* _Aim_
Starting at the line containing "0.0, 0.3, 8)", copy each line exactly, ending with the line containing "0.6, 0.1, 30)". Leave out everything else.

---

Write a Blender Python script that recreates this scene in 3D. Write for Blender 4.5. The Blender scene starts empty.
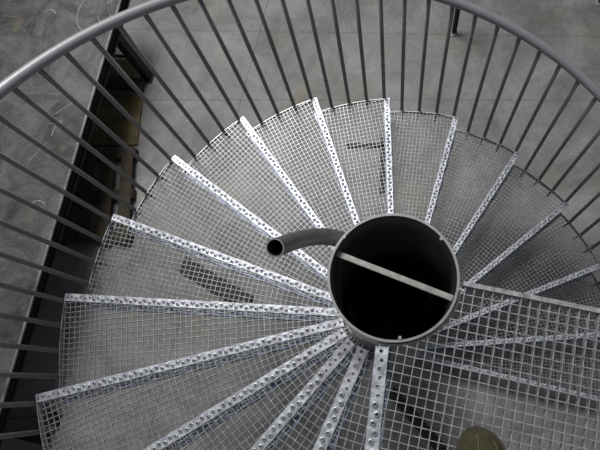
import bpy, bmesh, math, random
from mathutils import Vector, Matrix
random.seed(7)
S = bpy.context.scene
COL = S.collection
PI = math.pi
cos, sin = math.cos, math.sin

# ------------------------------------------------------------------ camera, light, exposure
cam_d = bpy.data.cameras.new('camera'); cam = bpy.data.objects.new('camera', cam_d); COL.objects.link(cam)
cam.location = (0.01052, -0.27138, 1.44526)
cam.rotation_euler = (0.275277, 0.155671, 0.056392)
cam_d.sensor_width = 36.0; cam_d.lens = 584.19 / 600 * 36
cam_d.clip_start = 0.02; cam_d.clip_end = 200
S.camera = cam

S.view_settings.view_transform = 'Standard'; S.view_settings.look = 'None'
S.view_settings.gamma = 1.0; S.view_settings.use_curve_mapping = False
S.view_settings.exposure = 0.0

W = bpy.data.worlds.new('hall_light'); S.world = W; W.use_nodes = True
W.node_tree.nodes['Background'].inputs[0].default_value = (0.84, 0.91, 1.0, 1)
W.node_tree.nodes['Background'].inputs[1].default_value = 0.19

def area(name, loc, target, sx, sy, power, col=(1, 1, 1)):
    l = bpy.data.lights.new(name, 'AREA'); l.shape = 'RECTANGLE'; l.size = sx; l.size_y = sy
    l.energy = power; l.color = col
    o = bpy.data.objects.new(name, l); COL.objects.link(o); o.location = loc
    o.rotation_euler = (Vector(target) - Vector(loc)).to_track_quat('-Z', 'Y').to_euler()
    return o
area('window_light', (-2.5, 6.5, 8.0), (0, 0, -1.5), 5.0, 2.0, 300, (0.96, 0.98, 1.0))
area('hall_lamp', (-2.0, 3.6, 4.2), (-0.9, 1.8, -2.9), 2.4, 2.4, 400, (1.0, 0.98, 0.95))

# ------------------------------------------------------------------ stair dimensions
RC = 0.162          # column radius
H = 0.17167         # rise
R = 1.3867          # tread radius
A0 = -1.65653       # landing nosing angle
DA = -0.3008        # turn per step (clockwise going down)
D = 0.022           # leading edge offset
FLOOR = -17 * H
NT = 16

# ------------------------------------------------------------------ helpers
def new_mat(name):
    m = bpy.data.materials.new(name); m.use_nodes = True
    return m, m.node_tree, m.node_tree.nodes['Principled BSDF']

def simple(name, c, rough=0.5, metal=0.0, var=0.15, scale=12.0, bump=0.0, rvar=0.0):
    m, nt, b = new_mat(name)
    b.inputs['Metallic'].default_value = metal
    b.inputs['Roughness'].default_value = rough
    tc = nt.nodes.new('ShaderNodeTexCoord')
    n = nt.nodes.new('ShaderNodeTexNoise'); n.inputs['Scale'].default_value = scale; n.inputs['Detail'].default_value = 6
    nt.links.new(tc.outputs['Object'], n.inputs['Vector'])
    r = nt.nodes.new('ShaderNodeValToRGB')
    r.color_ramp.elements[0].position = 0.3; r.color_ramp.elements[1].position = 0.7
    r.color_ramp.elements[0].color = tuple(x * (1 - var) for x in c) + (1,)
    r.color_ramp.elements[1].color = tuple(min(1, x * (1 + var)) for x in c) + (1,)
    nt.links.new(n.outputs['Fac'], r.inputs['Fac'])
    nt.links.new(r.outputs['Color'], b.inputs['Base Color'])
    if rvar:
        mr = nt.nodes.new('ShaderNodeMapRange')
        mr.inputs['To Min'].default_value = rough - rvar; mr.inputs['To Max'].default_value = rough + rvar
        nt.links.new(n.outputs['Fac'], mr.inputs['Value']); nt.links.new(mr.outputs['Result'], b.inputs['Roughness'])
    if bump:
        bp = nt.nodes.new('ShaderNodeBump'); bp.inputs['Strength'].default_value = bump; bp.inputs['Distance'].default_value = 0.01
        nt.links.new(n.outputs['Fac'], bp.inputs['Height']); nt.links.new(bp.outputs['Normal'], b.inputs['Normal'])
    return m

M_galv = simple('galvanised_steel', (0.36, 0.365, 0.375), 0.40, 0.55, 0.35, 60, 0.0, 0.12)
M_strip = simple('galvanised_nosing', (0.44, 0.45, 0.49), 0.42, 0.6, 0.3, 45, 0.25, 0.12)
M_back = simple('galvanised_plate', (0.20, 0.225, 0.30), 0.36, 0.7, 0.4, 50, 0.1, 0.12)
M_rail = simple('grey_painted_handrail', (0.28, 0.28, 0.295), 0.40, 0.35, 0.06, 30)
M_bal = simple('grey_painted_rod', (0.20, 0.195, 0.195), 0.5, 0.1, 0.08, 30)
M_col = simple('grey_column_paint', (0.30, 0.30, 0.29), 0.45, 0.3, 0.1, 20)
M_rim = simple('cut_steel_rim', (0.24, 0.24, 0.235), 0.45, 0.3, 0.15, 40)
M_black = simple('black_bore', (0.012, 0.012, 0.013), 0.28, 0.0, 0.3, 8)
M_bar = simple('mill_steel_bar', (0.26, 0.25, 0.235), 0.55, 0.2, 0.3, 50, 0.1)
M_pipe = simple('dark_grey_pipe', (0.10, 0.105, 0.10), 0.45, 0.4, 0.2, 25)
M_pipe_in = simple('dark_pipe_bore', (0.012, 0.016, 0.03), 0.6, 0.0, 0.2, 20)
M_frame = simple('black_table_frame', (0.006, 0.006, 0.007), 0.75, 0.0, 0.3, 14)
M_edge = simple('worn_steel_edge', (0.20, 0.20, 0.19), 0.45, 0.5, 0.5, 9)
M_chalk = simple('chalk', (0.27, 0.27, 0.265), 0.9, 0, 0.5, 60)
M_matte_black = simple('matte_black', (0.010, 0.010, 0.012), 0.7, 0, 0.3, 20)
M_shoe = simple('olive_suede', (0.032, 0.027, 0.010), 0.95, 0, 0.22, 55, 0.3)
M_seam = simple('olive_thread', (0.085, 0.072, 0.03), 0.8, 0, 0.1, 50)
M_sole = simple('dark_rubber_sole', (0.03, 0.027, 0.018), 0.7, 0, 0.2, 40)
M_ply = simple('stained_plywood', (0.085, 0.067, 0.028), 0.85, 0, 0.6, 10, 0.1)
M_pallet = simple('brown_pallet_wood', (0.032, 0.024, 0.013), 0.85, 0, 0.4, 9, 0.1)
M_nut = simple('bright_nut', (0.4, 0.4, 0.4), 0.35, 0.6, 0.1, 30)

def concrete():
    m, nt, b = new_mat('concrete_floor')
    N = nt.nodes.new; L = nt.links.new
    g = N('ShaderNodeNewGeometry')
    def noise(sc, det=8, rough=0.6, dist=0.0):
        n = N('ShaderNodeTexNoise'); n.inputs['Scale'].default_value = sc; n.inputs['Detail'].default_value = det
        n.inputs['Roughness'].default_value = rough; n.inputs['Distortion'].default_value = dist
        L(g.outputs['Position'], n.inputs['Vector']); return n
    a = noise(2.3, 10, 0.72, 0.5)
    r = N('ShaderNodeValToRGB'); e = r.color_ramp.elements
    e[0].position = 0.34; e[0].color = (0.100, 0.099, 0.095, 1); e[1].position = 0.66; e[1].color = (0.240, 0.238, 0.232, 1)
    L(a.outputs['Fac'], r.inputs['Fac'])
    # fine speckle
    f = noise(38, 4, 0.7)
    fr = N('ShaderNodeMapRange'); fr.inputs['From Min'].default_value = 0.3; fr.inputs['From Max'].default_value = 0.7
    fr.inputs['To Min'].default_value = 0.86; fr.inputs['To Max'].default_value = 1.12; L(f.outputs['Fac'], fr.inputs['Value'])
    mu = N('ShaderNodeMix'); mu.data_type = 'RGBA'; mu.blend_type = 'MULTIPLY'; mu.inputs[0].default_value = 1
    L(r.outputs['Color'], mu.inputs[6]); L(fr.outputs['Result'], mu.inputs[7])
    # rust / oil stains
    st = noise(2.1, 5, 0.55, 0.3); sr = N('ShaderNodeValToRGB')
    sr.color_ramp.elements[0].position = 0.57; sr.color_ramp.elements[1].position = 0.74
    sr.color_ramp.elements[0].color = (0, 0, 0, 1); sr.color_ramp.elements[1].color = (0.55, 0.55, 0.55, 1)
    L(st.outputs['Fac'], sr.inputs['Fac'])
    mx = N('ShaderNodeMix'); mx.data_type = 'RGBA'; mx.inputs[7].default_value = (0.15, 0.125, 0.07, 1)
    L(sr.outputs['Color'], mx.inputs[0]); L(mu.outputs[2], mx.inputs[6])
    cur = mx.outputs[2]
    # saw-cut joints as lines in world coordinates
    sep = N('ShaderNodeSeparateXYZ'); L(g.outputs['Position'], sep.inputs[0])
    wob = noise(5, 3)
    def line(x0, y0, x1, y1, half, depth):
        nonlocal cur
        dx, dy = x1 - x0, y1 - y0; l = math.hypot(dx, dy); nx, ny = -dy / l, dx / l; c = nx * x0 + ny * y0
        p = N('ShaderNodeMath'); p.operation = 'MULTIPLY'; p.inputs[1].default_value = nx; L(sep.outputs[0], p.inputs[0])
        q = N('ShaderNodeMath'); q.operation = 'MULTIPLY_ADD'; q.inputs[1].default_value = ny; L(sep.outputs[1], q.inputs[0]); L(p.outputs[0], q.inputs[2])
        w = N('ShaderNodeMath'); w.operation = 'MULTIPLY_ADD'; w.inputs[1].default_value = 0.02; L(wob.outputs['Fac'], w.inputs[0]); L(q.outputs[0], w.inputs[2])
        s = N('ShaderNodeMath'); s.operation = 'SUBTRACT'; s.inputs[1].default_value = c + 0.01; L(w.outputs[0], s.inputs[0])
        ab = N('ShaderNodeMath'); ab.operation = 'ABSOLUTE'; L(s.outputs[0], ab.inputs[0])
        lt = N('ShaderNodeMapRange'); lt.inputs['From Min'].default_value = half; lt.inputs['From Max'].default_value = half * 2.2
        lt.inputs['To Min'].default_value = depth; lt.inputs['To Max'].default_value = 1.0; L(ab.outputs[0], lt.inputs['Value'])
        k = N('ShaderNodeMix'); k.data_type = 'RGBA'; k.blend_type = 'MULTIPLY'; k.inputs[0].default_value = 1
        L(cur, k.inputs[6]); L(lt.outputs['Result'], k.inputs[7]); cur = k.outputs[2]
    line(-2.133, 2.754, -1.61, 2.720, 0.004, 0.80)
    line(-2.231, 2.056, -1.68, 2.042, 0.004, 0.78)
    line(-1.187, 2.778, -1.321, 2.005, 0.004, 0.70)
    L(cur, b.inputs['Base Color'])
    b.inputs['Roughness'].default_value = 0.62
    bp = N('ShaderNodeBump'); bp.inputs['Strength'].default_value = 0.12; bp.inputs['Distance'].default_value = 0.01
    L(f.outputs['Fac'], bp.inputs['Height']); L(bp.outputs['Normal'], b.inputs['Normal'])
    return m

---

* _Full output_
M_black = simple('black_bore', (0.012, 0.012, 0.013), 0.28, 0.0, 0.3, 8)
M_bar = simple('mill_steel_bar', (0.26, 0.25, 0.235), 0.55, 0.2, 0.3, 50, 0.1)
M_pipe = simple('dark_grey_pipe', (0.10, 0.105, 0.10), 0.45, 0.4, 0.2, 25)
M_pipe_in = simple('dark_pipe_bore', (0.012, 0.016, 0.03), 0.6, 0.0, 0.2, 20)
M_frame = simple('black_table_frame', (0.006, 0.006, 0.007), 0.75, 0.0, 0.3, 14)
M_edge = simple('worn_steel_edge', (0.20, 0.20, 0.19), 0.45, 0.5, 0.5, 9)
M_chalk = simple('chalk', (0.27, 0.27, 0.265), 0.9, 0, 0.5, 60)
M_matte_black = simple('matte_black', (0.010, 0.010, 0.012), 0.7, 0, 0.3, 20)
M_shoe = simple('olive_suede', (0.032, 0.027, 0.010), 0.95, 0, 0.22, 55, 0.3)
M_seam = simple('olive_thread', (0.085, 0.072, 0.03), 0.8, 0, 0.1, 50)
M_sole = simple('dark_rubber_sole', (0.03, 0.027, 0.018), 0.7, 0, 0.2, 40)
M_ply = simple('stained_plywood', (0.085, 0.067, 0.028), 0.85, 0, 0.6, 10, 0.1)
M_pallet = simple('brown_pallet_wood', (0.032, 0.024, 0.013), 0.85, 0, 0.4, 9, 0.1)
M_nut = simple('bright_nut', (0.4, 0.4, 0.4), 0.35, 0.6, 0.1, 30)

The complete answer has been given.